Show every line containing "scene" by copying it.

* * * * *

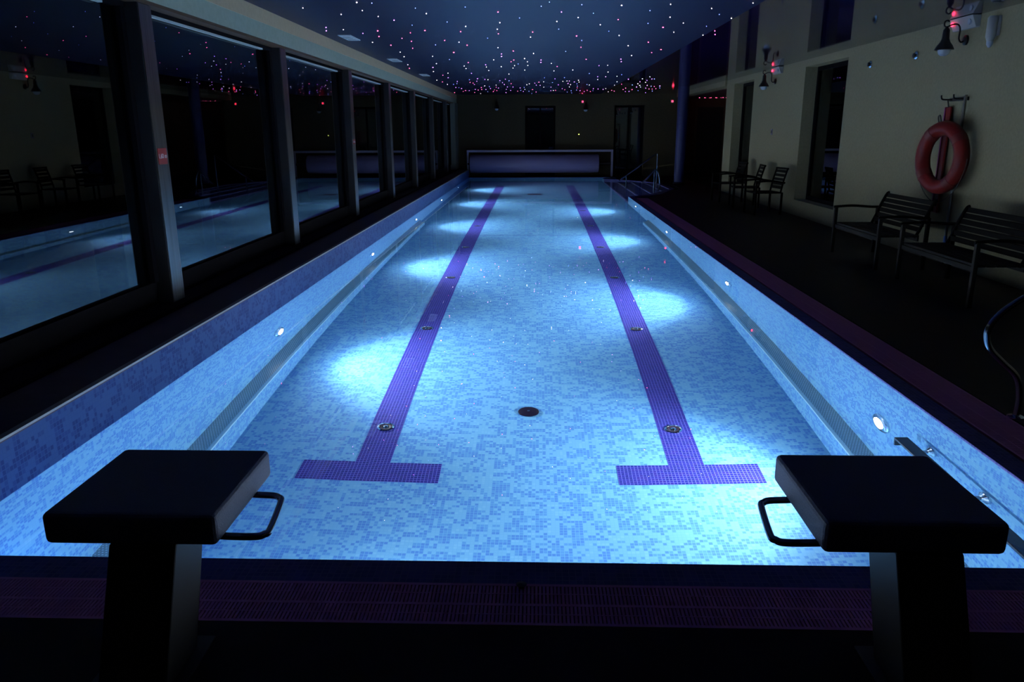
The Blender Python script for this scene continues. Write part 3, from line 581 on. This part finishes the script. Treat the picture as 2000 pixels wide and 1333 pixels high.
tag(MB().lathe([(.016, 0), (.012, -.012)], (1.493, 28.398, 1.463), axis='Y', n=12).build('status_light', M_ledgreen, smooth=True), 'tiny yellow green status light on the end wall', 'indicator light')
r = empty('wall_sensor', (WR, 9.0, 2.5)); tag(r, 'upright white cylindrical sensor on the wall right of the near lantern', 'sensor')
MB().box(-.03, 0, -.045, .045, .06, .26).build('bracket', M_white, r, bevel=.004)
MB().lathe([(.03, .0), (.05, .05), (.05, .24), (.035, .26)], (-.07, 0, 0), n=20).build('sensor_body', M_white, r, smooth=True)
MB().lathe([(.012, -.06), (.032, -.03), (.034, 0.002)], (-.07, 0, 0), n=20).build('sensor_tip', M_globe, r, smooth=True)
for y, lab in ((10.8, 'small chrome eyelet spotlight in the wall, nearer the lantern'), (12.22, 'small chrome eyelet spotlight in the wall, nearer the recessed window')):
    r = empty('eyelet_spotlight', (WR, y, 2.52)); tag(r, lab, 'spotlight', 'eyelet spotlights in the cream wall')
    MB().lathe([(.055, 0), (.055, -.015), (.035, -.03)], axis='X', n=20).build('chrome_ring', M_chrome, r, smooth=True)
    MB().lathe([(.028, -.02), (.03, -.05), (.02, -.055)], axis='X', n=16).build('dark_eye', M_black, r, smooth=True)
r = empty('light_switch', (WR, 16.93, 1.55)); tag(r, 'small dark switch on the cream wall above the armchairs', 'switch')
MB().box(-.012, 0, -.045, .045, -.06, .06).build('switch_plate', mat('violet_grey_plastic', (.12, .11, .2), .4), r, bevel=.003)
MB().box(-.02, -.011, -.02, .02, -.03, .03).build('rocker', M_black, r, bevel=.002)
# depth signs on the pillars
def depth_sign(y, z, h, label):
    r = empty('depth_sign', (-2.858, y, z)); tag(r, label, 'sign', 'red depth signs on the pillars')
    sp_ = MB().box(0, .003, -.07, .07, -h/2, h/2).build('sign_plate', M_redsign, r)
    tc = bpy.data.curves.new('t', 'FONT'); tc.body = '1,60 m'; tc.size = .048; tc.align_x = 'CENTER'; tc.align_y = 'CENTER'; tc.extrude = .0004
    to = bpy.data.objects.new('t', tc); scene.collection.objects.link(to); bpy.context.view_layer.update()
    me = bpy.data.meshes.new_from_object(to.evaluated_get(bpy.context.evaluated_depsgraph_get())); bpy.data.objects.remove(to)
    me.materials.clear(); me.materials.append(M_sgnw)
    o = bpy.data.objects.new('lettering', me); scene.collection.objects.link(o); o.parent = sp_
    o.matrix_local = Matrix(((0, 0, 1, .0036), (1, 0, 0, 0), (0, 1, 0, 0), (0, 0, 0, 1)))
depth_sign(5.955, 1.425, .12, 'red sign reading 1,60 m on the nearest visible pillar')
depth_sign(12.355, 1.445, .07, 'small red sign on the pillar further along the windows')

# lifebuoy with its wall bracket, rescue board and pole
r = empty('pole_bracket', (WR, 9.62, 1.93)); tag(r, 'steel two armed wall bracket holding the lifebuoy and rescue gear', 'bracket')
MB().box(-.02, 0, -.24, .16, -.02, .02).build('wall_bar', M_dsteel, r, bevel=.003)
for yy in (-.18, .10): MB().tube(curve_pts([(0, yy, 0), (-.10, yy, 0), (-.14, yy, .01), (-.15, yy, .05)], 4), .009).build('hook', M_dsteel, r, smooth=True)
r = empty('lifebuoy', (4.74, 9.42, 1.27), -.0); tag(r, 'round red lifebuoy hanging on the cream wall', 'lifebuoy')
ax = Vector((-math.sin(.17), math.cos(.17), 0)); rp = []
R0, r0 = .335, .084
for k in range(48):
    a = 2*PI*k/48; rp.append(ax * (R0 * math.cos(a)) + Vector((0, 0, R0 * math.sin(a))))
MB().tube(rp, r0, n=16, closed=True).build('ring', M_red, r, smooth=True)
MB().tube(curve_pts([ax*.10 + Vector((-.02, 0, .40)), ax*.12 + Vector((-.02, 0, .46)), ax*.09 + Vector((-.02, 0, .475)), ax*.06 + Vector((-.02, 0, .40))], 5), .008).build('hanging_loop', M_rope, r, smooth=True)
gl = [ax * (.43 * math.cos(a)) + Vector((.0, 0, .43 * math.sin(a) - (.10 if 3.5 < a < 5.9 else 0) * (1 - abs(a - 4.7) / 1.2 if abs(a-4.7) < 1.2 else 0))) for a in [2*PI*k/40 for k in range(20, 41)]]
MB().tube(gl, .005, n=6).build('grab_rope', M_rope, r, smooth=True)
for q in (6, 18, 30, 42): MB().tube(rp[q:q+3], r0 + .003, n=16).build('reflective_band', M_band, r, smooth=True)
r = empty('rescue_board', (WR - .035, 9.74, .55)); tag(r, 'narrow red rescue board hanging behind the lifebuoy', 'rescue board')
MB().prism([(-.015, -.075), (.015, -.075), (.015, .075), (-.015, .075)], 0.05, 1.30).build('board', M_red, r, bevel=.012)
MB().tube([(-.022, .03, .1), (-.022, .03, 1.28)], .009).build('side_strap', mat('magenta_strap', (.25, .02, .15), .5), r)
MB().tube([(0, 0, 1.28), (-.02, 0, 1.37)], .008).build('hanging_cord', M_rope, r)
r = empty('rescue_pole', (WR - .05, 9.365, .02)); tag(r, 'steel rescue pole leaning upright against the wall behind the lifebuoy', 'pole')
MB().tube([(0, 0, 0), (0, 0, 1.95)], .017, n=12).build('shaft', M_steel, r, smooth=True)
MB().tube([(0, 0, .12), (0, 0, .34)], .021, n=12).build('lower_grip', M_blue, r, smooth=True)
MB().tube([(0, 0, 1.1), (0, 0, 1.42)], .021, n=12).build('upper_grip', M_blue, r, smooth=True)

# ================================================================ BENCHES, CHAIRS, TABLE
def bench(y0, y1, label):
    r = empty('slatted_bench', (3.95, (y0+y1)/2, .012)); tag(r, label, 'bench', 'slatted benches along the cream wall'); h = (y1-y0)/2
    for s in (-1, 1):
        MB().box(-.02, .02, s*h-.02, s*h+.02, 0, .60).build('leg', M_seat, r, bevel=.004)
        MB().box(.52, .56, s*h-.02, s*h+.02, 0, .60).build('leg', M_bench, r, bevel=.004)
        MB().tube(curve_pts([(-.03, s*h, .60), (.2, s*h, .615), (.45, s*h, .60), (.55, s*h, .60)], 4), .016).build('armrest', M_bench, r, smooth=True)
        MB().tube(curve_pts([(.44, s*(h-.06), .36), (.50, s*(h-.06), .5), (.55, s*(h-.06), .64), (.61, s*(h-.06), .77), (.64, s*(h-.06), .79)], 4), .018).build('back_post', M_bench, r, smooth=True)
    st = MB()
    for k in range(5): st.box(.02 + k*.09, .10 + k*.09, -h, h, .375, .40)
    st.build('seat', M_seat, r, bevel=.003)
    MB().box(0, .02, -h, h, .33, .375).box(.44, .46, -h, h, .33, .375).build('seat_frame', M_seat, r)
    bk = MB()
    for k in range(6):
        x = .475 + .028 * k; z = .43 + .060 * k
        bk.box(x, x + .018, -h+.05, h-.05, z, z + .052)
    bk.build('backrest', M_bench, r, bevel=.003)
    return r
bench(9.02, 10.38, 'dark slatted metal bench left of the lifebuoy'); bench(7.0, 8.45, 'dark slatted metal bench nearest the camera, right of the lifebuoy')
def armchair(x, y, rz, label):
    r = empty('armchair', (x, y, .012), rz); tag(r, label, 'armchair', 'dark armchairs by the wall')
    for sx in (-.27, .24):
        for s in (-1, 1): MB().box(sx-.018, sx+.018, s*.27-.018, s*.27+.018, 0, .62 if sx < 0 else .42).build('leg', M_bench, r, bevel=.004)
    sm = MB()
    for k in range(6): sm.box(-.27 + k*.088, -.19 + k*.088, -.26, .26, .40, .425)
    sm.build('seat', M_bench, r, bevel=.003)
    for s in (-1, 1): MB().tube(curve_pts([(-.30, s*.28, .62), (0, s*.28, .64), (.28, s*.28, .60)], 4), .018).build('armrest', M_bench, r, smooth=True)
    b = MB()
    for s in (-1, 1): b.tube([(.22, s*.24, .40), (.27, s*.24, .65), (.33, s*.24, .86)], .017)
    for k in range(5): b.box(.235 + .019*k, .250 + .019*k, -.24, .24, .48 + k*.076, .53 + k*.076)
    b.tube([(.33, -.26, .86), (.33, .26, .86)], .02)
    b.build('backrest', M_bench, r)
    return r
armchair(4.42, 15.35, .12, 'dark slatted armchair beside the near recessed window'); armchair(4.42, 16.75, -.08, 'dark slatted armchair, middle seat under the far lantern'); armchair(4.38, 18.1, .1, 'dark slatted armchair in front of the far recessed window')
# lamp outside, seen through the windows
r = empty('garden_lamp', (-8.0, 44.3, 0)); tag(r, 'amber garden lamp glowing in the dark beyond the windows', 'garden lamp')
MB().tube([(0, 0, 0), (0, 0, 2.35)], .035).build('post', M_black, r)
MB().lathe([(.03, 2.33), (.11, 2.40), (.12, 2.47), (.05, 2.55)], n=16).build('lamp_head', M_amber, r, smooth=True)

* * * * *

Answer for this exercise:
The Blender Python script for this scene continues. Write part 3, from line 581 on. This part finishes the script. Treat the picture as 2000 pixels wide and 1333 pixels high.
    to = bpy.data.objects.new('t', tc); scene.collection.objects.link(to); bpy.context.view_layer.update()
    o = bpy.data.objects.new('lettering', me); scene.collection.objects.link(o); o.parent = sp_